When it comes to aging, “the tough part is losing your friends,” he said.

Shank knows a thing or two about life and loss. After the Japanese attacked Pearl Harbor, Shank joined the United States Army Air Corps — the forerunner to the Air Force — with his sights sets on becoming a pilot. Instead, he wound up as a bombardier with the 348th Squadron of the 99th Bombardment Group, flying missions across the Mediterranean Sea from his base in Tunisia.

During his 32nd mission on July 5, 1943, German fire struck his plane, killing four crew members. The survivors jumped from the falling aircraft. It was Shank’s first time deploying a parachute.

“Is it going to work?” Shank wondered, as his body tumbled toward earth, his coveralls flapping in the wind.

It did, and he landed unharmed on a plate of cookies in the middle of a Sicilian town. Women screamed. Italian police nabbed him. Shank spent the next two years in various prison camps across Europe. En route to a camp in Germany, Shank was riding in a cramped boxcar when American bombs began raining down around a train station.
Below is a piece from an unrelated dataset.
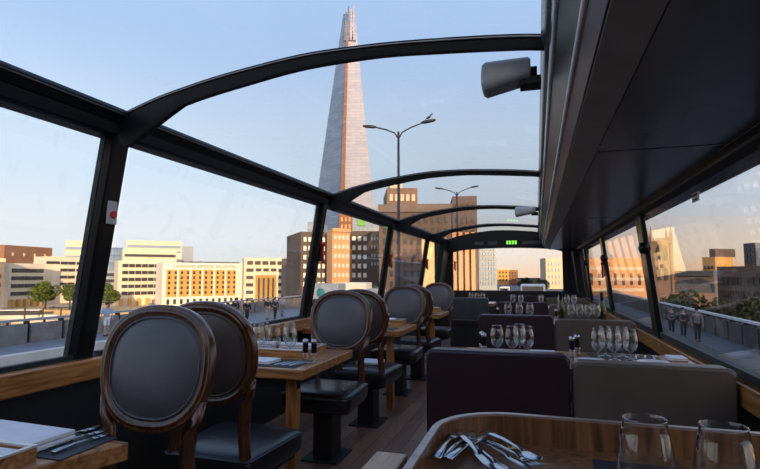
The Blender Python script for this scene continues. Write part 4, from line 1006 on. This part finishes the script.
def person(loc, h, rz, top, bottom, label, stride=.15, hair=None, shorts=False, long_coat=False, cat_group='pedestrians on the bridge pavement', arm=.1):
    s = h/1.75; st = stride
    J = {'pel': (0, 0, .95, .12, .10), 'wa': (0, 0, 1.10, .115, .09), 'ch': (0, .0, 1.32, .15, .10), 'nk': (0, 0, 1.47, .05), 'hd': (0, -.01, 1.60, .075, .085), 'ht': (0, -.005, 1.70, .06),
         'lh': (-.09, 0, .90, .085), 'lk': (-.10, -st*.5, .50, .055), 'la': (-.10, -st*.6+.02, .09, .04), 'lt': (-.10, -st*.6-.12, .04, .035),
         'rh': (.09, 0, .90, .085), 'rk': (.10, st*.3, .50, .055), 'ra': (.10, st+.0, .09, .04), 'rt': (.10, st-.13, .04, .035),
         'ls': (-.19, 0, 1.40, .055), 'le': (-.24, arm, 1.13, .04), 'lw': (-.23, arm-.10, .90, .028), 'lf': (-.22, arm-.14, .80, .022),
         'rs': (.19, 0, 1.40, .055), 're': (.24, -arm*.5, 1.13, .04), 'rw': (.23, -arm-.08, .91, .028), 'rf': (.22, -arm-.13, .81, .022)}
    E_ = [('pel', 'wa'), ('wa', 'ch'), ('ch', 'nk'), ('nk', 'hd'), ('hd', 'ht'), ('pel', 'lh'), ('lh', 'lk'), ('lk', 'la'), ('la', 'lt'), ('pel', 'rh'), ('rh', 'rk'), ('rk', 'ra'), ('ra', 'rt'), ('ch', 'ls'), ('ls', 'le'), ('le', 'lw'), ('lw', 'lf'), ('ch', 'rs'), ('rs', 're'), ('re', 'rw'), ('rw', 'rf')]
    def mk(name, keys, grow, m, parent=None):
        keys = list(keys); idx = {k: i for i, k in enumerate(keys)}
        pts = [tuple(c*s for c in J[k][:3])+tuple((r+grow)*s for r in J[k][3:]) for k in keys]
        return skin(name, pts, [(idx[a], idx[b]) for a, b in E_ if a in idx and b in idx], m, parent)
    body = mk('person', J.keys(), 0, SK); body.location = loc; body.rotation_euler = (0, 0, rz); tag(body, label, 'person', cat_group)
    mk('jacket' if long_coat else 'shirt', ['ch', 'wa', 'pel', 'ls', 'le', 'lw', 'rs', 're', 'rw'] if long_coat else ['ch', 'wa', 'pel', 'ls', 'le', 'rs', 're'], .022, top, body)
    mk('shorts' if shorts else 'trousers', ['pel', 'lh', 'lk', 'rh', 'rk'] if shorts else ['pel', 'lh', 'lk', 'la', 'rh', 'rk', 'ra'], .018, bottom, body)
    MB().lathe([(.088*s, -.01*s), (.092*s, .04*s), (.08*s, .08*s), (.045*s, .11*s), (0, .118*s)], (0, .015*s, 1.62*s), 12).build('hair', hair or HAIR, body, smooth=True)
    for a in ('l', 'r'):
        x, y, z = [c*s for c in J[a+'a'][:3]]
        MB().loft([[(x+p, y+yy, q+.045*s) for p, q in rrect(.09*s, hh, .02*s, 3)] for yy, hh in ((.06*s, .05*s), (.03*s, .09*s), (-.06*s, .085*s), (-.17*s, .05*s))]).build('shoe', SHOE, body, smooth=True)
    return body
BLK = pm('black_cloth', (.015, .016, .02)); BGE = pm('beige_cloth', (.45, .36, .27)); LBL_ = pm('light_blue_shirt', (.30, .48, .68)); WHT = pm('white_cloth', (.75, .75, .78)); PNK = pm('pink_cloth', (.50, .33, .36)); LIL = pm('lilac_cloth', (.5, .45, .6)); NVY = pm('navy_cloth', (.03, .04, .07)); GRY = pm('grey_cloth', (.2, .2, .22))
def ped(u, v, h, *a, **k):
    p = onZ(u, v, GZ); return person((p.x, p.y, GZ), h, *a, **k)
ped(106, 336, 1.95, 1.2, LBL_, WHT, 'person in a light blue shirt and white shorts just right of the first pillar', shorts=True)
pp = onY(152, 318, 34); ped(152, 322, 1.7, .5, WHT, BGE, 'person with grey hair in a white shirt behind the nearest chair', hair=HAIRW)
ped(235, 320, 1.72, -2.2, BLK, BLK, 'person in black, leftmost of the walking group beyond the second left window', long_coat=True)
ped(241, 319, 1.66, -2.2, PNK, BGE, 'person in pink between two dark-clothed walkers')
ped(246.8, 322, 1.74, 1.0, BLK, BLK, 'person in a black jacket right of the one in pink', long_coat=True)
ped(267.5, 319.5, 1.78, 1.0, BLK, BGE, 'person in a black top and beige trousers, left of the right-hand group', long_coat=True)
ped(275, 319, 1.76, 1.0, NVY, BLK, 'person in dark navy, middle of the right-hand group', long_coat=True)
ped(282, 316, 1.76, 1.0, LIL, GRY, 'person in a pale lilac top, right of the right-hand group')
ped(672, 336, 1.74, 0, NVY, BLK, 'person in dark clothes walking by the right parapet next to the pillar', long_coat=True)
ped(684, 338, 1.72, 0, BLK, BLK, 'person in black, middle of the three on the right pavement', long_coat=True)
ped(698, 342, 1.78, 0, GRY, BLK, 'person in a grey coat, rightmost of the three on the right pavement', long_coat=True)

# ------------------------------------------------------------------ sky and sun
w = bpy.data.worlds.new('sky'); SC.world = w; w.use_nodes = True; N = w.node_tree.nodes; L = w.node_tree.links
bg = N['Background']; tc = N.new('ShaderNodeTexCoord'); sx = N.new('ShaderNodeSeparateXYZ'); L.new(tc.outputs['Generated'], sx.inputs[0])
r = N.new('ShaderNodeValToRGB'); L.new(sx.outputs['Z'], r.inputs['Fac']); r.color_ramp.interpolation = 'EASE'
els = [(0, (.80, .78, .72)), (.06, (.80, .82, .83)), (.20, (.64, .77, .90)), (.45, (.42, .58, .84)), (1, (.20, .32, .62))]
while len(r.color_ramp.elements) < len(els): r.color_ramp.elements.new(.5)
for e, (p_, c) in zip(r.color_ramp.elements, els): e.position = p_; e.color = (*c, 1)
r2 = N.new('ShaderNodeValToRGB'); L.new(sx.outputs['Z'], r2.inputs['Fac']); r2.color_ramp.interpolation = 'EASE'
els = [(0, (.98, .62, .36)), (.05, (.95, .77, .60)), (.13, (.70, .77, .86)), (.40, (.42, .58, .84)), (1, (.20, .32, .62))]
while len(r2.color_ramp.elements) < len(els): r2.color_ramp.elements.new(.5)
for e, (p_, c) in zip(r2.color_ramp.elements, els): e.position = p_; e.color = (*c, 1)
dt = N.new('ShaderNodeVectorMath'); dt.operation = 'DOT_PRODUCT'; L.new(tc.outputs['Generated'], dt.inputs[0]); dt.inputs[1].default_value = (.30, .95, 0)
mr = N.new('ShaderNodeMapRange'); mr.inputs['From Min'].default_value = .82; mr.inputs['From Max'].default_value = 1.0; L.new(dt.outputs['Value'], mr.inputs['Value'])
mx = N.new('ShaderNodeMixRGB'); L.new(mr.outputs['Result'], mx.inputs['Fac']); L.new(r.outputs['Color'], mx.inputs[1]); L.new(r2.outputs['Color'], mx.inputs[2])
d2 = N.new('ShaderNodeVectorMath'); d2.operation = 'DOT_PRODUCT'; L.new(tc.outputs['Generated'], d2.inputs[0]); d2.inputs[1].default_value = (.494, -.85, .18)
m2 = N.new('ShaderNodeMapRange'); m2.inputs['From Min'].default_value = .55; m2.inputs['From Max'].default_value = 1.0; L.new(d2.outputs['Value'], m2.inputs['Value'])
mg = N.new('ShaderNodeMixRGB'); mg.blend_type = 'ADD'; mg.inputs[2].default_value = (1.3, .8, .4, 1)
mp2 = N.new('ShaderNodeMath'); mp2.operation = 'POWER'; mp2.inputs[1].default_value = 1.6; L.new(m2.outputs['Result'], mp2.inputs[0]); L.new(mp2.outputs[0], mg.inputs['Fac'])
L.new(mx.outputs['Color'], mg.inputs[1]); L.new(mg.outputs['Color'], bg.inputs['Color']); bg.inputs['Strength'].default_value = 1.22
sd = bpy.data.lights.new('sun', 'SUN'); so = bpy.data.objects.new('sun', sd); COL.objects.link(so)
sd.energy = 5.4; sd.color = (1, .66, .36); sd.angle = .01
frm = Vector((.50, -.86, .16)); so.rotation_euler = (-frm).to_track_quat('-Z', 'Y').to_euler()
A fellow prisoner escaped and freed the other men stowed inside the boxcars, though they ultimately were recaptured.

“I thought this was the end,” Shank said. “I was so frightened.”

The scene haunted him in nightmares for years to come.

At Stalag Luft III — his final POW camp — Shank played bugle and trumpet in a prisoner-formed band, subsisted largely on a turnip-like vegetable called kohlrabi and clamored for any news updates about the war.

Shank, a trained trumpet player, eventually landed in Las Vegas during the Rat Pack era. He played in house bands at bygone casinos like the Sands, Dunes, El Rancho and Silver Slipper until he retired in 1982.

He credits his good health to frequent meditation, a positive attitude, numerous hobbies and interests, and multiple vitamin supplements that line a curio cabinet inside his apartment. The centenarian also recites a daily affirmation that begins, “I’m lovable just the way I am. I deserve to be healthy and happy and fulfilled in my life …”

It’s a fitting ritual for a man whose daughter says he never complained about life’s challenges. After all, Shank witnessed manmade horrors overseas and knew his time on this planet could have been cut short.

What does he want younger generations to know? “Wars are terrible, and they don’t accomplish anything.”